Dışkaya köyü, Gürsu'ya 16 kilometre uzaklıkta. Katırlı dağlarının tepesinde, küçük ve şirin bir yerleşim yeri. Çok göç vermiş. Köyde çoğunlukla yaşlılar kalmış. Okul da kapalı. Öğrenciler taşımalı eğitime gidiyor.
Dışkayada uzun yıllar muhtarlık yapmış Halil Kertik ve köyden Erol Demircanın anlattıkları sayesinde oldukça değişik ve önemli bilgiler elde ettik..
Köyün tarihiyle ilgili ipucu veren ferman ve yazılı kaya...
Her metrekaresi tarihi eserlerle dolu. Adeta tarih fışkırıyor yerden. Köyün bulunduğu bölge, eski bir Roma ve Bizans yerleşim yerinin üzerinde kurulu. Çevresindeki tepeler üzerinde, Roma ve Bizans döneminden kalma kaleler var. Kuzeydeki Pelitpınar ve Cevizlik kalelerinin temelleri hala duruyor. Bu temellerin kalınlığı yer yer iki metreyi buluyor. Öyle anlaşılıyor ki, zamanının çok muhkem kaleleriymiş.
Tarihi çeşme...
O dönemlerde buradan Gemlik iskelesine uzanan bir yol geçiyormuş. Bu kalelerde yaşayanlar yol güvenliğini sağlıyorlarmış. Osmanlılar zamanında da bu yol, kervan yolu olarak kullanılmış. Bu yolun kenarında Arap Hanı denilen bir konaklama yeri ile bir de hamam yer almaktaydı. Hanın yanından geçen Değirmenderesi üzerinde iki değirmen bulunuyordu. Değirmenin yanında kayanın yontulmasıyla açıldığı sanılan büyük bir mağara göze çarpıyor. Köy çevresindeki kalker yapılı tepelerde, geçmişte barınak olarak kullanıldığı sanılan pek çok mağara var. Köy arazisi üzerinde Harmanlar mevkiinde kilise kalıntısı bulunuyor. Bazı antik dönem taşları üzerinde kabartma resimler ve yazılar dikkat çekiyor. Arkeologlar için incelemeye değer kalıntılar olabilir..

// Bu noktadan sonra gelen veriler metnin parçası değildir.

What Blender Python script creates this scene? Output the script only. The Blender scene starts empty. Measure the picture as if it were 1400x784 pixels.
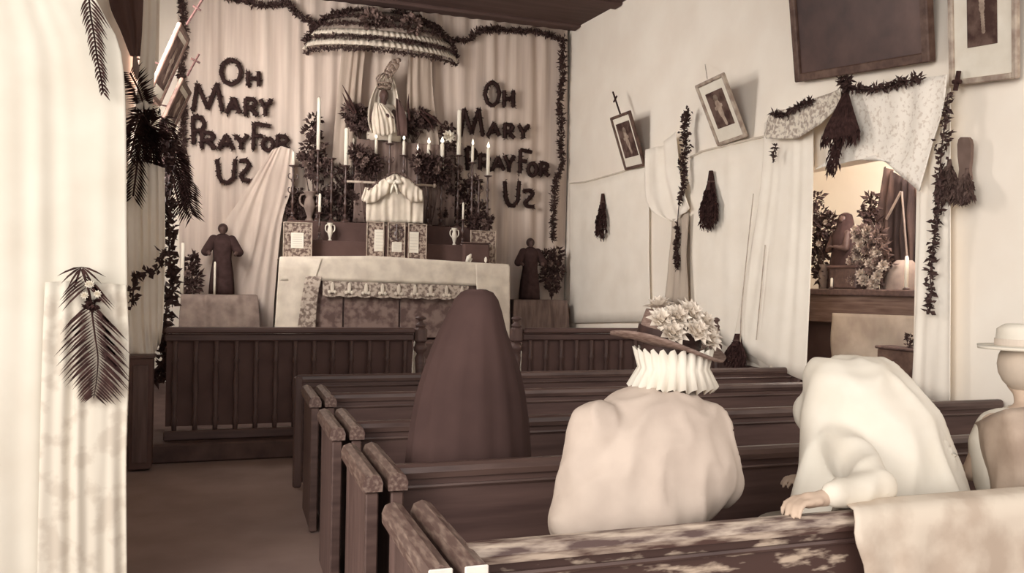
import bpy, math, random
from mathutils import Vector, Matrix, noise
random.seed(7)
S = bpy.context.scene
COL = S.collection
V = Vector
PI = math.pi

# ------------------------------------------------------------------ camera, world, light
EYE = 1.48
FPX = 1132.0
yaw = math.atan(386 / 1132.0)
roll = math.atan(71 / 3706.0)
FW = V((math.sin(yaw), math.cos(yaw), 0))
R0 = V((math.cos(yaw), -math.sin(yaw), 0))
U0 = V((0, 0, 1))
RT = R0 * math.cos(roll) + U0 * math.sin(roll)
UP = U0 * math.cos(roll) - R0 * math.sin(roll)
CAM = V((0, 0, EYE))
cd = bpy.data.cameras.new('camera')
cam = bpy.data.objects.new('camera', cd)
COL.objects.link(cam)
m = Matrix((RT, UP, -FW)).transposed().to_4x4()
m.translation = CAM
cam.matrix_world = m
cd.sensor_width = 36
cd.lens = 36 * FPX / 1400
cd.clip_start = 0.05
S.camera = cam

S.view_settings.view_transform = 'Standard'
S.view_settings.look = 'None'
S.view_settings.exposure = 0.0
S.view_settings.gamma = 1
w = bpy.data.worlds.new('world')
S.world = w
w.use_nodes = True
w.node_tree.nodes['Background'].inputs[0].default_value = (1.0, 0.95, 0.92, 1)
w.node_tree.nodes['Background'].inputs[1].default_value = 1.15


def area(name, loc, target, sx, sy, power, col=(1, .96, .93)):
    d = bpy.data.lights.new(name, 'AREA')
    d.shape = 'RECTANGLE'
    d.size = sx
    d.size_y = sy
    d.energy = power
    d.color = col
    o = bpy.data.objects.new(name, d)
    COL.objects.link(o)
    o.location = loc
    o.rotation_euler = (V(target) - V(loc)).to_track_quat('-Z', 'Y').to_euler()
    return o


area('doorway_daylight', (-0.3, -7.0, 3.4), (2.2, 6.5, 2.2), 5.0, 4.0, 120)
area('right_wall_fill_light', (-2.6, 0.6, 2.7), (4.7, 6.2, 2.2), 1.6, 2.0, 70)  # added fill lamp to brighten the right wall, no window behind it
area('sanctuary_window_light', (-0.80, 8.7, 3.4), (3.6, 10.4, 2.4), 1.7, 2.2, 300)
area('chapel_window_light', (5.45, 5.1, 3.25), (5.9, 6.3, 1.6), 0.8, 0.8, 60)
sd = bpy.data.lights.new('side_fill_sun', 'SUN')  # added broad sun through the open, unbuilt left side; no door there
sd.energy = 1.5
sd.angle = math.radians(35)
sd.color = (1, .97, .93)
so = bpy.data.objects.new('side_fill_sun', sd)
COL.objects.link(so)
so.rotation_euler = V((.86, .6, -.2)).to_track_quat('-Z', 'Y').to_euler()


# ------------------------------------------------------------------ pixel rays onto real planes
def ray(x, y):
    return FW + RT * ((x - 700) / FPX) + UP * ((392 - y) / FPX)


def pY(x, y, Y):
    d = ray(x, y)
    return CAM + d * (Y / d.y)


def pX(x, y, X):
    d = ray(x, y)
    return CAM + d * (X / d.x)


def pZ(x, y, Z):
    d = ray(x, y)
    return CAM + d * ((Z - EYE) / d.z)


def mpp(p):
    return (V(p) - CAM).dot(FW) / FPX      # metres per pixel at p


# ------------------------------------------------------------------ materials
def s2l(c):
    return tuple((v / 255 / 12.92) if v / 255 <= .04045 else ((v / 255 + .055) / 1.055) ** 2.4 for v in c)


MATS = {}


def mat(name, c1, c2=None, scale=8, rough=.8, spec=.25, stretch=(1, 1, 1), bump=0.0, kind='noise', contrast=(.35, .65), emit=0, detail=6):
    if name in MATS:
        return MATS[name]
    mt = bpy.data.materials.new(name)
    mt.use_nodes = True
    nt = mt.node_tree
    b = nt.nodes['Principled BSDF']
    c1 = s2l(c1)
    c2 = s2l(c2) if c2 else tuple(v * .82 for v in c1)
    tc = nt.nodes.new('ShaderNodeTexCoord')
    mp = nt.nodes.new('ShaderNodeMapping')
    mp.inputs['Scale'].default_value = stretch
    nt.links.new(tc.outputs['Object'], mp.inputs[0])
    if kind == 'noise':
        t = nt.nodes.new('ShaderNodeTexNoise')
        t.inputs['Scale'].default_value = scale
        t.inputs['Detail'].default_value = detail
        out = t.outputs['Fac']
    elif kind == 'voronoi':
        t = nt.nodes.new('ShaderNodeTexVoronoi')
        t.inputs['Scale'].default_value = scale
        out = t.outputs['Distance']
    else:
        t = nt.nodes.new('ShaderNodeTexWave')
        t.inputs['Scale'].default_value = scale
        t.inputs['Distortion'].default_value = 3
        out = t.outputs['Fac']
    nt.links.new(mp.outputs[0], t.inputs['Vector'])
    r = nt.nodes.new('ShaderNodeValToRGB')
    r.color_ramp.elements[0].position = contrast[0]
    r.color_ramp.elements[1].position = contrast[1]
    r.color_ramp.elements[0].color = (*c2, 1)
    r.color_ramp.elements[1].color = (*c1, 1)
    nt.links.new(out, r.inputs[0])
    nt.links.new(r.outputs[0], b.inputs['Base Color'])
    b.inputs['Roughness'].default_value = rough
    b.inputs['Specular IOR Level'].default_value = spec
    if bump:
        bp = nt.nodes.new('ShaderNodeBump')
        bp.inputs['Strength'].default_value = bump
        bp.inputs['Distance'].default_value = .01
        nt.links.new(out, bp.inputs['Height'])
        nt.links.new(bp.outputs[0], b.inputs['Normal'])
    if emit:
        b.inputs['Emission Color'].default_value = (*c1, 1)
        b.inputs['Emission Strength'].default_value = emit
    MATS[name] = mt
    return mt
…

Dışkayada bir tarih yatıyor...
Yatıyor değil, adeta uyuyor!
Kazılarda kimbilir ne değerli eserler çıkar ortaya.
Eskiceköy ve Güriçi mevkilerinde, tarihi tam bilinmeyen taş mezarlar var. Hotanlar, Elekçi Konağı, Kirazdere ve Kozluca mevkilerinde de Osmanlı döneminden kalma tarihi gömütler mevcut. Kozluca denilen yerde eski bir yel değirmeni yeri de bulunuyor.

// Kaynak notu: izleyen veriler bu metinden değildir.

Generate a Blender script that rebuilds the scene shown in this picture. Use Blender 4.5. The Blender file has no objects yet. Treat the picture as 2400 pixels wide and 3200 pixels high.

Köye ilk yerleşen Türkler, Domaniç taraflarından gelen Karakeçili Yörükleri.
Kara Fatma adlı bir kadın köyün kurucusu olarak biliniyor. Buraya yerleşen 7 obanın reisi olarak tanınıyor. Söylenceye göre, Kara Fatma’nın ikiz çocuklarından biri çobanlığa, diğeri güreşmeye özenir. Güreşte başpehlivanı tuş eden Mehmet Ali ve annesini huzura çağıran zamanın padişahı, Kirazderesi mevkiini kendilerine hediye olarak verir. Obaları bu mevkiye yerleşir. Akrabalarının bir kısmı İğdir köyüne, bir kısmı da Balıkesir taraflarına gider.

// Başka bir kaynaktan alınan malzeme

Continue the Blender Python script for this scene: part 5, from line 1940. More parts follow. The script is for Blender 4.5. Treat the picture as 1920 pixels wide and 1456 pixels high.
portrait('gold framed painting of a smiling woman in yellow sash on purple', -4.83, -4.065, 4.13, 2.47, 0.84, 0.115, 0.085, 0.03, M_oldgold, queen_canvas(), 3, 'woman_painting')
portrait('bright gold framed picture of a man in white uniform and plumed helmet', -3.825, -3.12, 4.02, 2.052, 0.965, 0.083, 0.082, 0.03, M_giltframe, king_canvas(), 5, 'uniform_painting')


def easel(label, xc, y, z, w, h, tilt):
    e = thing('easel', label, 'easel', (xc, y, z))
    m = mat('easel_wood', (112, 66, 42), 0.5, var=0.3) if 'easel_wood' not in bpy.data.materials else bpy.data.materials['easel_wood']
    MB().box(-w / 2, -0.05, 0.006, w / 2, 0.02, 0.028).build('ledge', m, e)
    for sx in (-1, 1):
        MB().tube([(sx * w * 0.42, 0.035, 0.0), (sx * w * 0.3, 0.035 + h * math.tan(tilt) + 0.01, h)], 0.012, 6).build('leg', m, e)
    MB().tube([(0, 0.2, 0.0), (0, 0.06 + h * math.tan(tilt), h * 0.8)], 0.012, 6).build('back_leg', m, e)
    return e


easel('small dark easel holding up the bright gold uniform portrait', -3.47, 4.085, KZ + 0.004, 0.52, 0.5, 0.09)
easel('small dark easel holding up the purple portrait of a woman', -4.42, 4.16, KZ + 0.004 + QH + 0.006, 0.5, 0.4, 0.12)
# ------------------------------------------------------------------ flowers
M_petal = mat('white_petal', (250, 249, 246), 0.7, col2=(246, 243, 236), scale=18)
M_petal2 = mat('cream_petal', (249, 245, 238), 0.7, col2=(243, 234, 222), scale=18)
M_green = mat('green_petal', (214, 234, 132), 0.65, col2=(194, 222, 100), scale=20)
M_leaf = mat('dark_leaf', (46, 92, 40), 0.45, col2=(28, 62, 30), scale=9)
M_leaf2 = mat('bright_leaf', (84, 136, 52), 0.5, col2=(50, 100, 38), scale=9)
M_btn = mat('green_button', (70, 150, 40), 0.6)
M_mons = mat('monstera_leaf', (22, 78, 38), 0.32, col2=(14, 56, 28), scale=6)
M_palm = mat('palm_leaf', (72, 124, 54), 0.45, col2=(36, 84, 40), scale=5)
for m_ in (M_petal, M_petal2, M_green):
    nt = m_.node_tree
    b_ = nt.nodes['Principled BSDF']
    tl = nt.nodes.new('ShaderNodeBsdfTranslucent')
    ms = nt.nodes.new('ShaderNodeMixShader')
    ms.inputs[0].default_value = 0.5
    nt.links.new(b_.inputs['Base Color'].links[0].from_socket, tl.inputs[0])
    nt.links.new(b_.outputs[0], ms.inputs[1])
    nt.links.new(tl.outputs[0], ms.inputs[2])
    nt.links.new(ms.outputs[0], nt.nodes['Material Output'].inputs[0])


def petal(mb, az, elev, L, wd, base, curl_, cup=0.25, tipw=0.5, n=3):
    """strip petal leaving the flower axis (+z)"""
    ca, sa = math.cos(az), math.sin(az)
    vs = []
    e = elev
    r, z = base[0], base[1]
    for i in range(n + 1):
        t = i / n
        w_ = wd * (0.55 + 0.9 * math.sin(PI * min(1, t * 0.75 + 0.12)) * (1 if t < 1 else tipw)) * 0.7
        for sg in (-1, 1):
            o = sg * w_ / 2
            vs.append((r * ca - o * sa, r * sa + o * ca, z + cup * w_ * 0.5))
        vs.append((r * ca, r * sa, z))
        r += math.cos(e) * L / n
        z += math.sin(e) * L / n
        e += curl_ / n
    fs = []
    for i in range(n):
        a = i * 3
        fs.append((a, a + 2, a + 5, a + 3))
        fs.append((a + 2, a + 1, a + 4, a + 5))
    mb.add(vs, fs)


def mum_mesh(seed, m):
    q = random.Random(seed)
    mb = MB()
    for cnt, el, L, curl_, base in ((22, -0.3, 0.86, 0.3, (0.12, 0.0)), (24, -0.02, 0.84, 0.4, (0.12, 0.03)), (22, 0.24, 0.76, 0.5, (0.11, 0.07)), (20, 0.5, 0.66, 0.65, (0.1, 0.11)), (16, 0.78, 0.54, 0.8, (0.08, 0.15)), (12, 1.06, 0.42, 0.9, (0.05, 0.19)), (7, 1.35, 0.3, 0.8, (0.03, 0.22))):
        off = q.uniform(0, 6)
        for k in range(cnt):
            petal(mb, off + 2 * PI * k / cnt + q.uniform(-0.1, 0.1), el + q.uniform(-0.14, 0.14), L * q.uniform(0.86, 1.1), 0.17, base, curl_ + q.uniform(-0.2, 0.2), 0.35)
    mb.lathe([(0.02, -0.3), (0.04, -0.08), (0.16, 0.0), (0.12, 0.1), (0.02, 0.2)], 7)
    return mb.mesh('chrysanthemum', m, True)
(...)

Köy çevresinde Al Dede, Pelitpınar, Kapırcık, Pilav, Yemişen, Kırkkızlar ve Kozluca denilen yerlerde Osmanlı’dan kalma yatır gömütleri bulunuyor. Her yıl haziran ayında pilav günü düzenleniyor.
Antik çağ, Roma, Bizans ve Osmanlı dönemleri açısından çok zengin bir potansiyeli bağrında taşıyan Dışkaya ile yakından ilgilenmek gerek…
Kaderine terk edilmemeli böylesine önemli bir yer.
Doğal güzelliği bozulmamış yerlere sahip çıkıp korumak, herkesin boynunun borcu olmalı.